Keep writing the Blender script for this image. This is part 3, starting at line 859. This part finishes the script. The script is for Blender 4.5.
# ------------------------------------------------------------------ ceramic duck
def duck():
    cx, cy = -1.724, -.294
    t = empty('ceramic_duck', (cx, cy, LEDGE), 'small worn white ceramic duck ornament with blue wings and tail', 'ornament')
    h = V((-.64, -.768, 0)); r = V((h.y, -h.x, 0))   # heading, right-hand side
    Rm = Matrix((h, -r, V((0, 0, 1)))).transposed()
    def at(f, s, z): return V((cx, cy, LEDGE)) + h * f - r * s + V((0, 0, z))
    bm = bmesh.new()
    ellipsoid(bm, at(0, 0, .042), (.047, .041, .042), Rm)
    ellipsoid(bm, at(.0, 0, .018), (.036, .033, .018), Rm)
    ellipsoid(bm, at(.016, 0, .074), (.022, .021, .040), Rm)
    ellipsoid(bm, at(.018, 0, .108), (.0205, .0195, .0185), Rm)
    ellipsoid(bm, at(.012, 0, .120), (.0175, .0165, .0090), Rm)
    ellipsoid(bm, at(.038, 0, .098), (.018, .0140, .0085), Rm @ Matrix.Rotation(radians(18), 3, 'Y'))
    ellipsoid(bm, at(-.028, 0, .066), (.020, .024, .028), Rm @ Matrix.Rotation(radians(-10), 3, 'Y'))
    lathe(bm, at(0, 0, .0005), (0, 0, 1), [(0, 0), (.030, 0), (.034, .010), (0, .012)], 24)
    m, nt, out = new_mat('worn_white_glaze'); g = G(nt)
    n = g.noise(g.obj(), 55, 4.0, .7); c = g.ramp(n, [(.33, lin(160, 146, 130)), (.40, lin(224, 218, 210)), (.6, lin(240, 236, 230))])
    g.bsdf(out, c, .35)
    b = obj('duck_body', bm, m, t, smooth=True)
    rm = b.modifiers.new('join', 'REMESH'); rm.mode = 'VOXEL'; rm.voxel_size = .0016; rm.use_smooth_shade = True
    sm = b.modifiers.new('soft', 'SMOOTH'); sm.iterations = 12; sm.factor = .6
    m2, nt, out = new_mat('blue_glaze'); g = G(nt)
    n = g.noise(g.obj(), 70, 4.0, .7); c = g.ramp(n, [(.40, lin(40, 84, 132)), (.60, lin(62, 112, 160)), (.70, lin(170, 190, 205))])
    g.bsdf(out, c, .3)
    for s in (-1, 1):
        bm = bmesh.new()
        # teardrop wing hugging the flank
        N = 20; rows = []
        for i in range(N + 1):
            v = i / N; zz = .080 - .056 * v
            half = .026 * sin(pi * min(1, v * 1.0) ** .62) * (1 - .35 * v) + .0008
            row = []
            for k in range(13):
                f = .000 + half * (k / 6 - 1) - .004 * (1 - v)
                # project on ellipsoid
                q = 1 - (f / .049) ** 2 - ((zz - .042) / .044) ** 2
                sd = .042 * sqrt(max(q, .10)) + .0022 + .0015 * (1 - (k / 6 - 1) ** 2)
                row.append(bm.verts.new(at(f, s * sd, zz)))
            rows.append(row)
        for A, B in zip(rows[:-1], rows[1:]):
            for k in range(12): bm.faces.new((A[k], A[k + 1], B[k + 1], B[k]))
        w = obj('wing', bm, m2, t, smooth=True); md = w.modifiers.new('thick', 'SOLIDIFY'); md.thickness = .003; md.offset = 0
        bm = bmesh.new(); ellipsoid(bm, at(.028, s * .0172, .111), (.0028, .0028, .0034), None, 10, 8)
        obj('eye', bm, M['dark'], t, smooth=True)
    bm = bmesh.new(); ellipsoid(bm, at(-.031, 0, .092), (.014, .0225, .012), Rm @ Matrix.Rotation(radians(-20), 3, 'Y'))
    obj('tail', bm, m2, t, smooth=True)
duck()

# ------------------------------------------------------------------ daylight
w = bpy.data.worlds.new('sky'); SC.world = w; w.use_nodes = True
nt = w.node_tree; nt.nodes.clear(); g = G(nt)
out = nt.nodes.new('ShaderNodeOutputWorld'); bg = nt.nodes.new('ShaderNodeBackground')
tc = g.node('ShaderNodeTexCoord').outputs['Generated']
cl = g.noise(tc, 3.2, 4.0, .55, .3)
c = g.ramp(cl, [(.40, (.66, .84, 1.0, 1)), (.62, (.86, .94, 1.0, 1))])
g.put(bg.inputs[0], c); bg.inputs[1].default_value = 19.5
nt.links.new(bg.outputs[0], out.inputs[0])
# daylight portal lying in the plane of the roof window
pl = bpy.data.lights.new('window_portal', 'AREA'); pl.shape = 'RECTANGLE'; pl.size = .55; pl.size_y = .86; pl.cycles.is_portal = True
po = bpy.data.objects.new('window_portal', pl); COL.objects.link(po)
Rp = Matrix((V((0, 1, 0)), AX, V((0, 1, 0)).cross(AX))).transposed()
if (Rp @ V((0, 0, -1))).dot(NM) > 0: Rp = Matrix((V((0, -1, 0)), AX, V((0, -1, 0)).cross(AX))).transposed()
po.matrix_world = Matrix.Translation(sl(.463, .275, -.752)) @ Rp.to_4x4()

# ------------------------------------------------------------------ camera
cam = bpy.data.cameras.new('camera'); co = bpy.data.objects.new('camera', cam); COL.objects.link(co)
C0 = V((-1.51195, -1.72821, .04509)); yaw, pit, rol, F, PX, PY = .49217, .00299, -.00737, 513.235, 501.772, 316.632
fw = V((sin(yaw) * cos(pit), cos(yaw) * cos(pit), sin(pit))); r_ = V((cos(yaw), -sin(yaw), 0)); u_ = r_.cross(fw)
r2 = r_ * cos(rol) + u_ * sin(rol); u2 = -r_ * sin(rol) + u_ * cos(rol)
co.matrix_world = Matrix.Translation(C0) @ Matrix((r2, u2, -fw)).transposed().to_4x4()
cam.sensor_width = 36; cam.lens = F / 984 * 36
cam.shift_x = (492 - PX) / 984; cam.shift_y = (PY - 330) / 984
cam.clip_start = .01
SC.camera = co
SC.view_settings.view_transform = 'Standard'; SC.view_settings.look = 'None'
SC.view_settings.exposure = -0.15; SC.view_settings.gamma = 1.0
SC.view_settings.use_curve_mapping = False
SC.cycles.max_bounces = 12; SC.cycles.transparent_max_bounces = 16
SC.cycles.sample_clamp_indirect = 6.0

◆ BRIEF: Exactly reproduce every line of the data above.

◆ FULL ANSWER:
Keep writing the Blender script for this image. This is part 3, starting at line 859. This part finishes the script. The script is for Blender 4.5.
# ------------------------------------------------------------------ ceramic duck
def duck():
    cx, cy = -1.724, -.294
    t = empty('ceramic_duck', (cx, cy, LEDGE), 'small worn white ceramic duck ornament with blue wings and tail', 'ornament')
    h = V((-.64, -.768, 0)); r = V((h.y, -h.x, 0))   # heading, right-hand side
    Rm = Matrix((h, -r, V((0, 0, 1)))).transposed()
    def at(f, s, z): return V((cx, cy, LEDGE)) + h * f - r * s + V((0, 0, z))
    bm = bmesh.new()
    ellipsoid(bm, at(0, 0, .042), (.047, .041, .042), Rm)
    ellipsoid(bm, at(.0, 0, .018), (.036, .033, .018), Rm)
    ellipsoid(bm, at(.016, 0, .074), (.022, .021, .040), Rm)
    ellipsoid(bm, at(.018, 0, .108), (.0205, .0195, .0185), Rm)
    ellipsoid(bm, at(.012, 0, .120), (.0175, .0165, .0090), Rm)
    ellipsoid(bm, at(.038, 0, .098), (.018, .0140, .0085), Rm @ Matrix.Rotation(radians(18), 3, 'Y'))
    ellipsoid(bm, at(-.028, 0, .066), (.020, .024, .028), Rm @ Matrix.Rotation(radians(-10), 3, 'Y'))
    lathe(bm, at(0, 0, .0005), (0, 0, 1), [(0, 0), (.030, 0), (.034, .010), (0, .012)], 24)
    m, nt, out = new_mat('worn_white_glaze'); g = G(nt)
    n = g.noise(g.obj(), 55, 4.0, .7); c = g.ramp(n, [(.33, lin(160, 146, 130)), (.40, lin(224, 218, 210)), (.6, lin(240, 236, 230))])
    g.bsdf(out, c, .35)
    b = obj('duck_body', bm, m, t, smooth=True)
    rm = b.modifiers.new('join', 'REMESH'); rm.mode = 'VOXEL'; rm.voxel_size = .0016; rm.use_smooth_shade = True
    sm = b.modifiers.new('soft', 'SMOOTH'); sm.iterations = 12; sm.factor = .6
    m2, nt, out = new_mat('blue_glaze'); g = G(nt)
    n = g.noise(g.obj(), 70, 4.0, .7); c = g.ramp(n, [(.40, lin(40, 84, 132)), (.60, lin(62, 112, 160)), (.70, lin(170, 190, 205))])
    g.bsdf(out, c, .3)
    for s in (-1, 1):
        bm = bmesh.new()
        # teardrop wing hugging the flank
        N = 20; rows = []
        for i in range(N + 1):
            v = i / N; zz = .080 - .056 * v
            half = .026 * sin(pi * min(1, v * 1.0) ** .62) * (1 - .35 * v) + .0008
            row = []
            for k in range(13):
                f = .000 + half * (k / 6 - 1) - .004 * (1 - v)
                # project on ellipsoid
                q = 1 - (f / .049) ** 2 - ((zz - .042) / .044) ** 2
                sd = .042 * sqrt(max(q, .10)) + .0022 + .0015 * (1 - (k / 6 - 1) ** 2)
                row.append(bm.verts.new(at(f, s * sd, zz)))
            rows.append(row)
        for A, B in zip(rows[:-1], rows[1:]):
            for k in range(12): bm.faces.new((A[k], A[k + 1], B[k + 1], B[k]))
        w = obj('wing', bm, m2, t, smooth=True); md = w.modifiers.new('thick', 'SOLIDIFY'); md.thickness = .003; md.offset = 0
        bm = bmesh.new(); ellipsoid(bm, at(.028, s * .0172, .111), (.0028, .0028, .0034), None, 10, 8)
        obj('eye', bm, M['dark'], t, smooth=True)
    bm = bmesh.new(); ellipsoid(bm, at(-.031, 0, .092), (.014, .0225, .012), Rm @ Matrix.Rotation(radians(-20), 3, 'Y'))
    obj('tail', bm, m2, t, smooth=True)
duck()

# ------------------------------------------------------------------ daylight
w = bpy.data.worlds.new('sky'); SC.world = w; w.use_nodes = True
nt = w.node_tree; nt.nodes.clear(); g = G(nt)
out = nt.nodes.new('ShaderNodeOutputWorld'); bg = nt.nodes.new('ShaderNodeBackground')
tc = g.node('ShaderNodeTexCoord').outputs['Generated']
cl = g.noise(tc, 3.2, 4.0, .55, .3)
c = g.ramp(cl, [(.40, (.66, .84, 1.0, 1)), (.62, (.86, .94, 1.0, 1))])
g.put(bg.inputs[0], c); bg.inputs[1].default_value = 19.5
nt.links.new(bg.outputs[0], out.inputs[0])
# daylight portal lying in the plane of the roof window
pl = bpy.data.lights.new('window_portal', 'AREA'); pl.shape = 'RECTANGLE'; pl.size = .55; pl.size_y = .86; pl.cycles.is_portal = True
po = bpy.data.objects.new('window_portal', pl); COL.objects.link(po)
Rp = Matrix((V((0, 1, 0)), AX, V((0, 1, 0)).cross(AX))).transposed()
if (Rp @ V((0, 0, -1))).dot(NM) > 0: Rp = Matrix((V((0, -1, 0)), AX, V((0, -1, 0)).cross(AX))).transposed()
po.matrix_world = Matrix.Translation(sl(.463, .275, -.752)) @ Rp.to_4x4()

# ------------------------------------------------------------------ camera
cam = bpy.data.cameras.new('camera'); co = bpy.data.objects.new('camera', cam); COL.objects.link(co)
C0 = V((-1.51195, -1.72821, .04509)); yaw, pit, rol, F, PX, PY = .49217, .00299, -.00737, 513.235, 501.772, 316.632
fw = V((sin(yaw) * cos(pit), cos(yaw) * cos(pit), sin(pit))); r_ = V((cos(yaw), -sin(yaw), 0)); u_ = r_.cross(fw)
r2 = r_ * cos(rol) + u_ * sin(rol); u2 = -r_ * sin(rol) + u_ * cos(rol)
co.matrix_world = Matrix.Translation(C0) @ Matrix((r2, u2, -fw)).transposed().to_4x4()
cam.sensor_width = 36; cam.lens = F / 984 * 36
cam.shift_x = (492 - PX) / 984; cam.shift_y = (PY - 330) / 984
cam.clip_start = .01
SC.camera = co
SC.view_settings.view_transform = 'Standard'; SC.view_settings.look = 'None'
SC.view_settings.exposure = -0.15; SC.view_settings.gamma = 1.0
SC.view_settings.use_curve_mapping = False
SC.cycles.max_bounces = 12; SC.cycles.transparent_max_bounces = 16
SC.cycles.sample_clamp_indirect = 6.0